Why positive experiences pay:

 

This push for experiences has made its way into the design of commercial spaces themselves. Let’s face it. Consumers today have choices.

 

  • They can order almost anything online and have it delivered directly to their door.
  • They constantly share their experiences, leaving online reviews and reading them religiously, and communicating with businesses directly via social media.
  • They have high expectations, especially for customer service. If they’re going to come to a brick-and-mortar location, it has to be worth it.

 

Because of this, your customers need to have a good experience when they come — or they won’t come back.
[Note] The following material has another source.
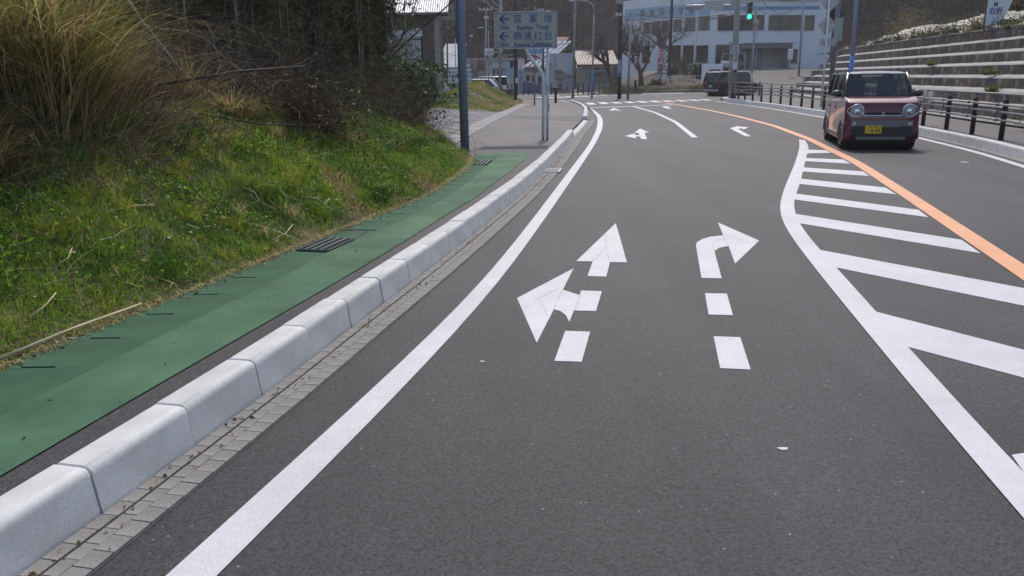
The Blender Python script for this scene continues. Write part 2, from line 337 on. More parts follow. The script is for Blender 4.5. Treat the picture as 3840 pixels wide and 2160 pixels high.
# ---- gutter of small cast blocks beside the kerb
gut = sheet('gutter', lambda y: kx(y) - .005, lambda y: kx(y) + .245, np.arange(-3.5, 50, .25), .004, m_gutdark, kind='structure')
rows = [(.006, .072, 0.), (.088, .148, .0), (.152, .238, .05)]
gm = [MB().prism([(0, -.0475), (b - a, -.0475), (b - a, .0475), (0, .0475)], -.02, .014).mesh('gutter_block') for a, b, _ in rows]
restV = MB()
for ri, (a, b, ph) in enumerate(rows):
    y = 1.9 + ph; n = 0
    while y < 30:
        tx = float(kx(y + .1) - kx(y - .1)) / .2; an = -math.atan(tx)
        if n < 99: obj('gutter_block', gm[ri], m_gut, gut, loc=(float(kx(y)) + a, y, .001 * jig.uniform(-1, 1)), rz=an); y += .1 / math.sqrt(1 + tx * tx); n += 1
        else:
            ln = .098 if n < 240 else .2
            restV.box((float(kx(y)) + (a + b) / 2, y, -.003), (b - a, ln - .006, .034), an); y += (ln + .002) / math.sqrt(1 + tx * tx); n += 1
restV.build('gutter_blocks_beyond', m_gut, gut, kind='stuff')
# inlet grate in the gutter at the kerb
yy = 14.0; t = thing('inlet_grate', 'small steel inlet grate in the gutter at the kerb opening', 'drain grating', (float(kx(yy)) + .12, yy, .02), -.17)
f = MB()
for s_ in (-1, 1): f.box((s_ * .13, 0, 0), (.02, .5, .02)); f.box((0, s_ * .25, 0), (.28, .02, .02))
f.build('frame', m_steel, t)
MB().box((0, 0, -.004), (.24, .48, .006)).build('pit', m_black, t)
for i in range(5): MB().box((0, -.2 + .1 * i, .003), (.24, .03, .016)).build('bar', m_steel, t)
MB().box((-.16, .05, .07), (.012, .34, .1)).build('kerb_opening', m_black, t)
# ---- road markings (children of the road, 4 mm above it)
MZ = .004
def mark(name, poly, mat=m_white, z=MZ):
    return MB().prism(list(poly), z - .004, z).build(name, mat, road)
def band(name, L, R, mat=m_white, z=MZ):
    L = np.array(L); R = np.array(R); V = []
    def res(P, n=80):
        P = np.array(P); d = np.r_[0, np.cumsum(np.hypot(*np.diff(P, axis=0).T))]; d /= d[-1]; u = np.linspace(0, 1, n)
        Q = np.stack([np.interp(u, d, P[:, 0]), np.interp(u, d, P[:, 1])], 1)
        k = np.hanning(11)[1:-1]; k /= k.sum(); Qp = np.concatenate([2 * Q[0] - Q[1:5][::-1], Q, 2 * Q[-1] - Q[-5:-1][::-1]])
        return np.stack([np.convolve(Qp[:, 0], k, 'valid'), np.convolve(Qp[:, 1], k, 'valid')], 1)
    a, b = res(L), res(R); n = len(a)
    V = np.zeros((2 * n, 3)); V[0::2, :2] = a; V[1::2, :2] = b; V[:, 2] = z
    return npmesh(name, V, [(2 * i, 2 * i + 1, 2 * i + 3, 2 * i + 2) for i in range(n - 1)], mat, road)
band('edge_line', [(-2.6, -3.5), (-1.75, .2), (-1.19, 2.34), (-.94, 3.24), (-.33, 5.73), (.22, 8.98), (1.19, 14.98), (1.93, 19.5), (2.75, 25.42), (3.32, 30.27), (3.74, 34.68), (4.02, 40.66), (4.08, 45)],
     [(-2.42, -3.5), (-1.57, .2), (-1.01, 2.34), (-.77, 3.24), (-.19, 5.73), (.36, 8.97), (1.34, 14.96), (2.1, 19.7), (2.93, 25.42), (3.49, 30.1), (3.9, 34.63), (4.2, 40.7), (4.25, 45)])
oc = curve([(1.6, -3.5), (2.85, 1), (4.27, 6.39), (5.32, 10.35), (6.45, 14.71), (7.62, 20.32), (8.54, 26.05), (9.05, 31.88), (9.37, 37.68), (9.48, 44.6), (9.4, 49.6)], 1.5)
sheet('centre_line', lambda y: oc(y) - .115, lambda y: oc(y) + .085, np.arange(-3.4, 49.6, .4), MZ + .001, m_orange, road)
wl = [(1.3, -3.2), (1.55, .3), (1.89, 2.61), (2.13, 3.99), (2.56, 6.37), (2.89, 8.07), (3.15, 9.14), (3.43, 10.01), (4.06, 11.66), (5.33, 14.85), (6.58, 18.13), (7.3, 20.2)]
wr = [(1.47, -3.2), (1.72, .3), (2.07, 2.75), (2.31, 4.05), (2.77, 6.5), (3.10, 8.25), (3.33, 9.13), (3.63, 10.1), (4.26, 11.63), (5.57, 15.0), (6.78, 18.1), (7.38, 20.0)]
band('taper_line', wl, wr, z=MZ + .002)
# hatched stripes between the taper line and the centre line
def D0(x, y): return G(zD(x, y))
for q in [((2038, 377), (2037, 386), (2072, 378), (2083, 385)), ((2033, 398), (2030, 406), (2103, 401), (2120, 411)), ((2025, 422), (2022, 432), (2145, 430), (2168, 442)), ((2015, 450), (2010, 463), (2205, 470), (2232, 487)),
          ((2005, 488), (2002, 503), (2285, 525), (2320, 545)), ((1996, 538), (2010, 562), (2405, 602), (2450, 635)), ((2065, 630), (2110, 675), (2560, 723), (2560, 767)), ((2222, 790), (2300, 878), (2570, 880), (2570, 950))]:
    a, b, c, d = [Vector(D0(*p)) for p in q]
    def ext(p, r):                    # stretch the stripe to the centre line
        v = (r - p).normalized(); t = 0
        while (p + v * t).x < oc((p + v * t).y) - .16 and t < 9: t += .02
        return p + v * t
    a0 = a - (c - a).normalized() * .06; b0 = b - (d - b).normalized() * .06
    mark('hatch_stripe', [a0, b0, ext(b, d), ext(a, c)])
a, b = Vector(D0(2545, 1146)), Vector((1.95, 2.4)); v = Vector((.86, .22)).normalized()
mark('hatch_stripe', [a, b, b + v * 1.75, a + v * 1.25])
rl = curve([(8.0, 10.5), (8.92, 13.76), (9.52, 16.05), (9.82, 17.48), (10.4, 20.6), (11.0, 24.4), (11.75, 30), (12.3, 36), (12.6, 41), (12.72, 46), (12.85, 50.5)], 1.2)
sheet('edge_line', lambda y: rl(y) - .075, lambda y: rl(y) + .085, np.arange(10.6, 50.4, .4), MZ, m_white, road)
band('lane_line', [(4.86, 21.4), (5.86, 28.95), (6.48, 36.56), (6.66, 44.3)], [(5.02, 21.38), (6.02, 28.95), (6.64, 36.56), (6.82, 44.3)])
p, q = Vector(G(z8(590, 242))), Vector(G(z8(1510, 208)))
mark('stop_line', [p + Vector((0, -.2)), q + Vector((-.1, -.2)), q + Vector((-.1, .22)), p + Vector((0, .22))])
for P in ([(425, 190), (505, 187), (540, 208), (462, 208)], [(555, 188), (640, 187), (675, 204), (600, 208)], [(687, 183), (770, 181), (820, 197), (740, 201)], [(825, 180), (910, 178), (960, 193), (875, 195)],
          [(958, 176), (1045, 174), (1105, 187), (1020, 190)], [(1092, 171), (1180, 169), (1250, 184), (1160, 186)], [(1228, 167), (1310, 165), (1390, 180), (1300, 182)], [(1365, 163), (1440, 162), (1530, 175), (1440, 177)],
          [(1505, 158), (1575, 157), (1680, 170), (1590, 172)], [(1640, 155), (1710, 153), (1815, 165), (1735, 167)], [(1775, 151), (1840, 150), (1925, 160), (1860, 163)]):
    mark('crosswalk_stripe', [G(z8(*c)) for c in P])
for x0, yb in ((20, 130), (120, 131), (225, 128), (320, 124), (410, 121), (500, 117), (590, 113), (690, 110), (790, 106), (880, 104)):
    mark('crosswalk_stripe', [G(z8(*c)) for c in ((x0, yb - 3), (x0 + 75, yb - 4), (x0 + 118, yb + 3), (x0 + 38, yb + 3.5))])
for x0, x1, yb in ((150, 280, 107), (440, 550, 92), (390, 520, 84)):
    mark('lane_dash', [G(z8(*c)) for c in ((x0, yb - 1.5), (x1, yb - 1.5), (x1, yb + 2), (x0, yb + 2))])
def arrow(fn, polys, lines=()):
    for P in polys: mark('turn_arrow', [G(fn(*c)) for c in P])
arrow(zW, [[(898, 127), (990, 450), (850, 447), (820, 568), (665, 563), (708, 442), (572, 440)], [(85, 745), (550, 500), (462, 676), (605, 722), (515, 940), (490, 890), (440, 850), (388, 838), (247, 1113)],
           [(612, 683), (783, 688), (735, 852), (557, 847)], [(482, 1015), (687, 1022), (617, 1270), (393, 1262)],
           [(1603, 578), (1770, 582), (1710, 357), (1750, 330), (1827, 315), (1880, 461), (2078, 271), (1740, 122), (1783, 227), (1680, 238), (1610, 258), (1565, 285), (1558, 310)],
           [(1632, 705), (1812, 708), (1862, 886), (1662, 880)], [(1703, 1060), (1923, 1068), (2008, 1334), (1757, 1322)]])
arrow(z8, [[(1145, 465), (1240, 505), (1193, 509), (1220, 577), (1160, 577), (1145, 550), (1098, 548), (1102, 571), (985, 545), (1085, 518), (1092, 535), (1140, 537), (1130, 511), (1085, 510)],
           [(2160, 437), (2310, 452), (2255, 475), (2240, 463), (2205, 464), (2210, 477), (2335, 545), (2275, 548), (2110, 462), (2130, 453), (2178, 447)],
           [(850, 245), (908, 254), (895, 257), (940, 272), (905, 272), (885, 263), (862, 271), (808, 268), (845, 256)],
           [(1375, 230), (1420, 224), (1475, 229), (1460, 236), (1425, 237), (1495, 252), (1450, 253), (1398, 239)]])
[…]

In fact, you might not even get them in the door if it doesn’t look inviting or interesting.

 

What is experiential design?

 

A business owner planning a new commercial space — or revamping a tired one — needs to embrace experiential design.

 

That means, you must consider not just how a space will look and function — but how it makes the person experiencing that design feel, how it impacts their overall experience.The goal of the design should be to get the user to engage in the environment itself.

 

Think about the last time you stepped into Ikea. It’s like a museum of furniture. You can sit on any chair or sofa, try out the beds, and even open and close drawers and closets in their “apartment setups”. Even if you don’t have the Swedish meatballs, you walk out of there feeling like you’ve been somewhere, like you experienced something.

 

Touching every sense:

Design has the ability to intensify the experience of the customer in any commercial space — from hotel to restaurant, even his own workplace.

 

This is accomplished via deliberate placement of elements that:

  • evoke emotion
  • stimulate different senses
  • enhance socialization
  • introduce technology

 

That’s why for example, for a rooftop lounge space on top of a parking structure in Texas, I incorporated lots of glass and natural design elements — so you feel like you’re standing at the beach, hearing the waves, as you relax with friends.

 

Experiential design in action:

 

Experiential design is what the modern customer craves — and many commercial spaces already deliver:

 

  • Like Williams Sonoma, which incorporates spaces for cooking demos and tastings; you can hear the sizzle, and smell and taste the delicacies prepared on their cookware.
  • Like myriad offices and universities that have developed green walls and bright, sun-lit shared spaces; the plants and flowers and natural sunlight promote creativity and facilitate teamwork.

 

  • Like the white-washed, uncluttered, and uber-modern Apple stores set up for interacting with new technologies and learning more about them and the tech world — not just upgrading your cellphone.  

 

You want your design to tell the story of who you are, what you do, and what you offer the customer. When done right, the customer will enjoy the experience and feel connected to the brand — and then they’ll come back.